C. Thomas White Sr. was born in 1928 and grew up in Humphrey as the middle child of seven. After graduating high school in 1946, he enlisted in the Army. Following his discharge, he used the G.I. Bill to enroll in the Creighton University School of Law. He graduated in 1952.
After graduation, White moved to Columbus with his wife Shirley, and they started a family and raised three children. Shirley died in 1970.
White was elected to serve as Platte County attorney in 1955. In 1965, he was appointed district court judge in the 21st Judicial District, and he held that position until 1976. During his tenure, he was the sole judge for five counties.
Thomas White Jr. remembers his childhood as the son of a judge as “very interesting.”
After an Omaha police officer was killed in a bomb explosion, the elder White volunteered to serve as the judge for the case after the local judges recused themselves. The trial took place in Omaha.
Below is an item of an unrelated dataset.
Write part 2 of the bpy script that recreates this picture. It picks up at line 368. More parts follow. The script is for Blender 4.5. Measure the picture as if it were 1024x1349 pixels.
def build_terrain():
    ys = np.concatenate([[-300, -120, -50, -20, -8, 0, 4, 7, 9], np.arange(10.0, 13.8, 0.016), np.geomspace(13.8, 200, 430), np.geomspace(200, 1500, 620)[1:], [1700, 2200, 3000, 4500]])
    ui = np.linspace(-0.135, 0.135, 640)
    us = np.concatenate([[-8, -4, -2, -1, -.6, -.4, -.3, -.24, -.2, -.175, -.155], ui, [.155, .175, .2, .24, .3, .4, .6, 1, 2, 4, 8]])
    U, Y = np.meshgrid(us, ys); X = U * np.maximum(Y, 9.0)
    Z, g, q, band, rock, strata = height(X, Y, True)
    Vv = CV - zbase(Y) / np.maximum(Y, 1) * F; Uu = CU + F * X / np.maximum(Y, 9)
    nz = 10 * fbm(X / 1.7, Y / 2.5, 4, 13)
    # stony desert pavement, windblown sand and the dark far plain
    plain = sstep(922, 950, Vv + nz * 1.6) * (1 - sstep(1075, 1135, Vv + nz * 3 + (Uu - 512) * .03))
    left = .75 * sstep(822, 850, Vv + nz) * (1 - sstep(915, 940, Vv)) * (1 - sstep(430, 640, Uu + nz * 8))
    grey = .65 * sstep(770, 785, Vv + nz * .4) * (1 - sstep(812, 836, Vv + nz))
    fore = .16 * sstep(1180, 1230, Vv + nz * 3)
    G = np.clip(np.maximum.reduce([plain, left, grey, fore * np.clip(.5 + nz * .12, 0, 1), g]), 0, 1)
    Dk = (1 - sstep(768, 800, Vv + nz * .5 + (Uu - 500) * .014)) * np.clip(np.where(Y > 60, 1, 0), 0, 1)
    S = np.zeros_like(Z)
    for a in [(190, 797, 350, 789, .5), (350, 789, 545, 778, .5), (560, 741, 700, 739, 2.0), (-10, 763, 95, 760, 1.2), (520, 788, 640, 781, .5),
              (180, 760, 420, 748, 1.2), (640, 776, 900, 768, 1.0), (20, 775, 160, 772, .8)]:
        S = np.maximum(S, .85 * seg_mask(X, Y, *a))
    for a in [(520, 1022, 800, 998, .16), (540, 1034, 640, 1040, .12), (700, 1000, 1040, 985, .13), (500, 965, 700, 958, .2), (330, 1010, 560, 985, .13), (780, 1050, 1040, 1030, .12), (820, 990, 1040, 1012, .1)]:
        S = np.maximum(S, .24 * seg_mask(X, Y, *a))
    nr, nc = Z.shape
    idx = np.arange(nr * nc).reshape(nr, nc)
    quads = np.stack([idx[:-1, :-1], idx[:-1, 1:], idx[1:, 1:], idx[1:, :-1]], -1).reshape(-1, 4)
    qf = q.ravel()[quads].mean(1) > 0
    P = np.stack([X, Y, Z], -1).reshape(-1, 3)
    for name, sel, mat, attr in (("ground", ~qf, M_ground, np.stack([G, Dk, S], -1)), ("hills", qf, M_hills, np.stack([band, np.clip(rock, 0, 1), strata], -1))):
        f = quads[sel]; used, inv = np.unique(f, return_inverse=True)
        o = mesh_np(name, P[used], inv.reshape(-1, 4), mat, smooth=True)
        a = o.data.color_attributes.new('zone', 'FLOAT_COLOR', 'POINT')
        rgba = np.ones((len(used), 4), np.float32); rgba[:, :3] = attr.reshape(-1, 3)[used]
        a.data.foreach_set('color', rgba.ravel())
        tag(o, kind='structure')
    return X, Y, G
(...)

At the end of each day, White would return to Columbus with a police escort.
“I would come home and there would be all these police cars in the driveway,” his son said. “They were inside having coffee with him before they drove back.”
In 1976, Gov. James Exon appointed White to the Nebraska Supreme Court. He served as a justice until he was named chief justice in 1994. In retirement, White was still affectionately known as “Chief,” according to his obituary.
White loved to travel and frequently visited his favorite country, Ireland, along with other trips to Europe, New Zealand, Australia, Mexico and Hawaii. He loved spending time with family, and he faithfully attended his grandchildren’s sporting events, concerts, recitals and other events. He was also an avid Creighton Bluejay basketball fan and an avid reader.
Influenced by their father, all three of White’s children became lawyers. His daughter Michaela is a professor at Creighton Law and his younger son Patrick is an assistant public defender for Cook County, Illinois.
Thomas White Jr. said his father believed that being a lawyer brought certain responsibilities.
His father said that lawyers receive a license and a set of skills but that, in exchange, they will see injustice.
“It is your privilege and your duty to not back away from fights, even if they’re not popular or not profitable,” Thomas White Jr. recalled his father saying. “His view was lawyers keep the law from wavering too far off of its course. They have to stand up for people without power to keep the law just.”
He said he believes that his father’s childhood, growing up during the Great Depression, was a formative experience that he never forgot.
“He saw a lot of injustice,” Thomas White Jr. said. “He was just as vigorous about it in his 90s as he was when he was 30.”